Begin with the line that contains "for f in cut.faces: f.material_index = 0" and end with the line that contains "apply_bool(tyre, co)": copy that span of lines exactly, and nothing outside it.
═════ Given information ═════
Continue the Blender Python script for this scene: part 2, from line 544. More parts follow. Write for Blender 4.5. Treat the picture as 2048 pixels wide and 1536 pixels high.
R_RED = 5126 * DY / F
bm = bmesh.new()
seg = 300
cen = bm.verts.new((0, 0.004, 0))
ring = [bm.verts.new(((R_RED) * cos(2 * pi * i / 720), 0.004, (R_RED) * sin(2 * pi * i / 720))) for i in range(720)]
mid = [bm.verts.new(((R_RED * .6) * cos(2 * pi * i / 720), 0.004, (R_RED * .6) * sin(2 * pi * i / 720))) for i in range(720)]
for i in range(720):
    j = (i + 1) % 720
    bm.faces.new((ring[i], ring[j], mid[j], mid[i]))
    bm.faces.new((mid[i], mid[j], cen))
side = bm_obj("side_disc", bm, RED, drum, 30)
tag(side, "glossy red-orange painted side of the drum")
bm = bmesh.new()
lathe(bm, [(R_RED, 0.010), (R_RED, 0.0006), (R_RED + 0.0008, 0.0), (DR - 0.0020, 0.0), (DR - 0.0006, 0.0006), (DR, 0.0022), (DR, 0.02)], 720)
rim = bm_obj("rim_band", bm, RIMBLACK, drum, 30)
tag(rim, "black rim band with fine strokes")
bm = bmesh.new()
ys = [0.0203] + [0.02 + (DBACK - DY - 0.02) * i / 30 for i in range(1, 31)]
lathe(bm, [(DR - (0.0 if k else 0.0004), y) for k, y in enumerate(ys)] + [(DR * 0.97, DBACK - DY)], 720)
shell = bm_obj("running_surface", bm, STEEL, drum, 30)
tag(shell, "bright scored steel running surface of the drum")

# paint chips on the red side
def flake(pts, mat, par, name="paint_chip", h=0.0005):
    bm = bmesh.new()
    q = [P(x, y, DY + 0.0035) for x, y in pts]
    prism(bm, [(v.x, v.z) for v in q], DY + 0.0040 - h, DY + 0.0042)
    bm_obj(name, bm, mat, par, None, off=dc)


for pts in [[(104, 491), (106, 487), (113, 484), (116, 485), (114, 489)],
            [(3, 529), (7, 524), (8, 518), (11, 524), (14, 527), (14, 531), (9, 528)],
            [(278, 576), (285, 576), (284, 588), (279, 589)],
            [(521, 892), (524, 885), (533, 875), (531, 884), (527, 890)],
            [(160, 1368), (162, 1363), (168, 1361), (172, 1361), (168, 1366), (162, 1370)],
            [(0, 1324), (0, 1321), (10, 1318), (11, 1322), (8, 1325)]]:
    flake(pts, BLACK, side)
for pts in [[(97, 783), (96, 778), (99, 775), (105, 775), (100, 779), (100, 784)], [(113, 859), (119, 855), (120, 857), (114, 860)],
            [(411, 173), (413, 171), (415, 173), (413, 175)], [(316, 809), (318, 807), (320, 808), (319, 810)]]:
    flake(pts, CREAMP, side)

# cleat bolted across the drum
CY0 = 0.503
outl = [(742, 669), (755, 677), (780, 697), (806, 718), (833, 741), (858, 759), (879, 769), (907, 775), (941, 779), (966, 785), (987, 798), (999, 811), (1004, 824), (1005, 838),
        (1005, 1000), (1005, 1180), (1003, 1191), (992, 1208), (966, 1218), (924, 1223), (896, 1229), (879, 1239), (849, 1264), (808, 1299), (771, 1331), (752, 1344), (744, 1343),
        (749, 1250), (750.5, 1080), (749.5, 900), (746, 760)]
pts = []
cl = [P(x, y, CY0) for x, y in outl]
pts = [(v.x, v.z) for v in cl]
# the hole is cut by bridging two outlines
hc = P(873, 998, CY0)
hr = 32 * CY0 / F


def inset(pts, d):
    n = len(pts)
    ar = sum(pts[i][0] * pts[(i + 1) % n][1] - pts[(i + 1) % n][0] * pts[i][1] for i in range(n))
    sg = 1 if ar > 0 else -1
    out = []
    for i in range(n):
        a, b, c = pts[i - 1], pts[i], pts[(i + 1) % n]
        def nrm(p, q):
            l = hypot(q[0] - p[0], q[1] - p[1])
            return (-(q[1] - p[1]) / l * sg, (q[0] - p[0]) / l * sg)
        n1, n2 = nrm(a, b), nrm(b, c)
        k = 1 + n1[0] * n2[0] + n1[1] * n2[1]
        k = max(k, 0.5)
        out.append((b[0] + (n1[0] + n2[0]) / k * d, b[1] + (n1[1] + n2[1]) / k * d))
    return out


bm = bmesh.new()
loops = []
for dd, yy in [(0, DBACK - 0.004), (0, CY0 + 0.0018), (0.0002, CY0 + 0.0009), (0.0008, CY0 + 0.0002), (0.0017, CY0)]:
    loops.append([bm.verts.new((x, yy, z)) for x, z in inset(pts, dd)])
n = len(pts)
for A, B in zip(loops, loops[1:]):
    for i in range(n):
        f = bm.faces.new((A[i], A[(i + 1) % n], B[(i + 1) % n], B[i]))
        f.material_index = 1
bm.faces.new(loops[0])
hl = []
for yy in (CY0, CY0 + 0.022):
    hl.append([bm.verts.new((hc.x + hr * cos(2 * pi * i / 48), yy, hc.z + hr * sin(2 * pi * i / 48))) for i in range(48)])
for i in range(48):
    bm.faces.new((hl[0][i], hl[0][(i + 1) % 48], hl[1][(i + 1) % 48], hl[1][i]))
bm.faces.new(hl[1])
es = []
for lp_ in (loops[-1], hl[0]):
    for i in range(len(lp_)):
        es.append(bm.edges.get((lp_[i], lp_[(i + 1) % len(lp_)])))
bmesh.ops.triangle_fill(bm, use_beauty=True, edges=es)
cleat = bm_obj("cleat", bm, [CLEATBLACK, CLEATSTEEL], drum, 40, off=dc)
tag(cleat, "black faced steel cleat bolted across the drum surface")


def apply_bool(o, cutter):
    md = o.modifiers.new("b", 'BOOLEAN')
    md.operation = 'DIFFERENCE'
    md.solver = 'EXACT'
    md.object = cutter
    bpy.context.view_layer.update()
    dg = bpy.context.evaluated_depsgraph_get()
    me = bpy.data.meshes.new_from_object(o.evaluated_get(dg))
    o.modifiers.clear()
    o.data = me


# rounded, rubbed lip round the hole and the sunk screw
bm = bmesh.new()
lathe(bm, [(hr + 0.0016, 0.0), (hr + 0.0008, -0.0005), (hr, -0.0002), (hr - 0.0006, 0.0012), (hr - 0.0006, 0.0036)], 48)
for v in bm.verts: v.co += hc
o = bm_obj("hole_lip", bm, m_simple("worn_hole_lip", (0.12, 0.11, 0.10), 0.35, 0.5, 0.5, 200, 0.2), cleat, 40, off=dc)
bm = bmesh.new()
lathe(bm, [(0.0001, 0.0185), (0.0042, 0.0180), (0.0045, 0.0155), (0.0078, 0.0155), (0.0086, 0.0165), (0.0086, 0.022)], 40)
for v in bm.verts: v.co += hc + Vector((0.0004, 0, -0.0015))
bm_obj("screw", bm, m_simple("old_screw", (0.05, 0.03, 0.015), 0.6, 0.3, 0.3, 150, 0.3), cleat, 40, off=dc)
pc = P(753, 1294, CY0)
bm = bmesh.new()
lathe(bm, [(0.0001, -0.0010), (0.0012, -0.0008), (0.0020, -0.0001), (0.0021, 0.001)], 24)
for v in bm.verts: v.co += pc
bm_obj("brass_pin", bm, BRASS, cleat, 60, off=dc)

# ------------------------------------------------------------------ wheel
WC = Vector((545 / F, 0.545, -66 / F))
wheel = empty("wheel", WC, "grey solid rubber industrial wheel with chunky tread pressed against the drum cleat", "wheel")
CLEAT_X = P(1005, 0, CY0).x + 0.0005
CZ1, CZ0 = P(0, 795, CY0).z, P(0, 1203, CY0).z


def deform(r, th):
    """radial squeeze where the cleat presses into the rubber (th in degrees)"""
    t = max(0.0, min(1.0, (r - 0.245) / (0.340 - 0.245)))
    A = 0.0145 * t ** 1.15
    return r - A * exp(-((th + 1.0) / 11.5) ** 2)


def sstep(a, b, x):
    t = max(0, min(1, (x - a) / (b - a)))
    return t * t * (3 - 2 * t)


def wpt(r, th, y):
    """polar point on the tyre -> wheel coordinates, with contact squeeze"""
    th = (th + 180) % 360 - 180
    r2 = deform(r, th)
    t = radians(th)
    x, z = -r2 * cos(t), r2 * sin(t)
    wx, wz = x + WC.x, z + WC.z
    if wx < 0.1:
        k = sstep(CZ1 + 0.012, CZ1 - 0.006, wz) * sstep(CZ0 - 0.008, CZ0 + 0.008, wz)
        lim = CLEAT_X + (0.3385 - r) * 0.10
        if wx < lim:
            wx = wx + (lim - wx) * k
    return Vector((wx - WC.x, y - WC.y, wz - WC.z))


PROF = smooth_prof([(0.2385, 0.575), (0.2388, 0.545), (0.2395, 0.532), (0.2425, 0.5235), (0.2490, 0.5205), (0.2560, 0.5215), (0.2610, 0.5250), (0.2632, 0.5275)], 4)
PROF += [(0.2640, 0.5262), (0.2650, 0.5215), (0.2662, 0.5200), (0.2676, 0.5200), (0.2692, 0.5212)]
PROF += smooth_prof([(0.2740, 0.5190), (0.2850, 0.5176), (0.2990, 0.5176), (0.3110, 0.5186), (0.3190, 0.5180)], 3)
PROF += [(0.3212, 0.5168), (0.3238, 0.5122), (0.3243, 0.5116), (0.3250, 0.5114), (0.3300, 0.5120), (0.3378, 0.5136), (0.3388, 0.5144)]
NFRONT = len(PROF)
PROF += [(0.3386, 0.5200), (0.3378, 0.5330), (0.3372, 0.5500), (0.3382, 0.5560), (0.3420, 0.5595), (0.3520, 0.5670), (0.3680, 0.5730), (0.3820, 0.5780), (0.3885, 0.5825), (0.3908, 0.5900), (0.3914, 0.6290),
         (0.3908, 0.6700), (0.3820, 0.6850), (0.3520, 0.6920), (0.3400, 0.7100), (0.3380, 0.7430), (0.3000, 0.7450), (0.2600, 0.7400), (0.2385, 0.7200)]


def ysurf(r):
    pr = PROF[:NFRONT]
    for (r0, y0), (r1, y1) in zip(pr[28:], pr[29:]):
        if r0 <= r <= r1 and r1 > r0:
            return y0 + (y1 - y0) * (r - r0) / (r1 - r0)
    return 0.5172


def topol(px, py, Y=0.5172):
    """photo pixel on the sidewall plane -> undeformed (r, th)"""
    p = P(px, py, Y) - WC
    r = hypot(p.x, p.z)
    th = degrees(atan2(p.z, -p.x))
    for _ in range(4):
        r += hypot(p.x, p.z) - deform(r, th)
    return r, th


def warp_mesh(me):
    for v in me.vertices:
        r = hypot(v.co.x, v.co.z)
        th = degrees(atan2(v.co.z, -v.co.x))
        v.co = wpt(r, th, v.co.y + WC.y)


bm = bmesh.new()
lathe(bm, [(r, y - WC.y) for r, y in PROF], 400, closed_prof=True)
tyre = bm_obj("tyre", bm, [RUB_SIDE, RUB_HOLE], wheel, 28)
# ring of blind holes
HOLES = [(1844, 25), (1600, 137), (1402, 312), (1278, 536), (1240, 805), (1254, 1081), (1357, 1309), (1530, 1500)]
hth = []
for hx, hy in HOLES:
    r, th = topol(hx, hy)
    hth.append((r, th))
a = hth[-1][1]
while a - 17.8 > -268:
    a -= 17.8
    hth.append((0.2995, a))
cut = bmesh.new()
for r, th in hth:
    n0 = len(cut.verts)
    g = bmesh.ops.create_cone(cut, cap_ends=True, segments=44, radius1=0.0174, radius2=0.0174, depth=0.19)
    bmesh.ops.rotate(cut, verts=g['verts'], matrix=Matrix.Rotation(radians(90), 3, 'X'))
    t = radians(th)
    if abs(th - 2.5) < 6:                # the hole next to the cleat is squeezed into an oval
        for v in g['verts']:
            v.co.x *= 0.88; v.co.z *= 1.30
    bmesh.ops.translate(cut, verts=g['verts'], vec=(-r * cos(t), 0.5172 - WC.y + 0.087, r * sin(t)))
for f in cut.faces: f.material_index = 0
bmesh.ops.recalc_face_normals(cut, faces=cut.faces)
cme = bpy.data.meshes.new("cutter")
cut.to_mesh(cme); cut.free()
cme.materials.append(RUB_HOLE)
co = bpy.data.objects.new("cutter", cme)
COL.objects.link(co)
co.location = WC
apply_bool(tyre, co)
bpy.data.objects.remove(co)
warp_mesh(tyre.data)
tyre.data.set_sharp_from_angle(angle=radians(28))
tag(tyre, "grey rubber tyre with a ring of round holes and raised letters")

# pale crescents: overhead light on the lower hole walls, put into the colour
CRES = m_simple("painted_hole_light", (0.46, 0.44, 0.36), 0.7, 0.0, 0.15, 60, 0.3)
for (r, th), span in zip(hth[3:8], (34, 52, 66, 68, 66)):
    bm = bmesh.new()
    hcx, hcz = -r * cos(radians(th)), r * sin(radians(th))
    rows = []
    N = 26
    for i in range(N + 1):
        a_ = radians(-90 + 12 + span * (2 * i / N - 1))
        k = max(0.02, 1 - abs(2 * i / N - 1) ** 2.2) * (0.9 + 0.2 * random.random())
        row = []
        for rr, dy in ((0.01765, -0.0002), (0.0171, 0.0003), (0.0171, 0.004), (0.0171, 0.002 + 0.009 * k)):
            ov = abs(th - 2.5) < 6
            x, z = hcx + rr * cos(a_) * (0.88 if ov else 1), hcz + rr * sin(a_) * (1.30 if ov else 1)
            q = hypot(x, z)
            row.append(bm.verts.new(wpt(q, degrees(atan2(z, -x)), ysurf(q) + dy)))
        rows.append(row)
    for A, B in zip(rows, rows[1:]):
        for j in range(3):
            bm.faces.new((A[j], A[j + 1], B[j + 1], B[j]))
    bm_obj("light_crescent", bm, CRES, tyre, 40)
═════
**Answer to this task:**
for f in cut.faces: f.material_index = 0
bmesh.ops.recalc_face_normals(cut, faces=cut.faces)
cme = bpy.data.meshes.new("cutter")
cut.to_mesh(cme); cut.free()
cme.materials.append(RUB_HOLE)
co = bpy.data.objects.new("cutter", cme)
COL.objects.link(co)
co.location = WC
apply_bool(tyre, co)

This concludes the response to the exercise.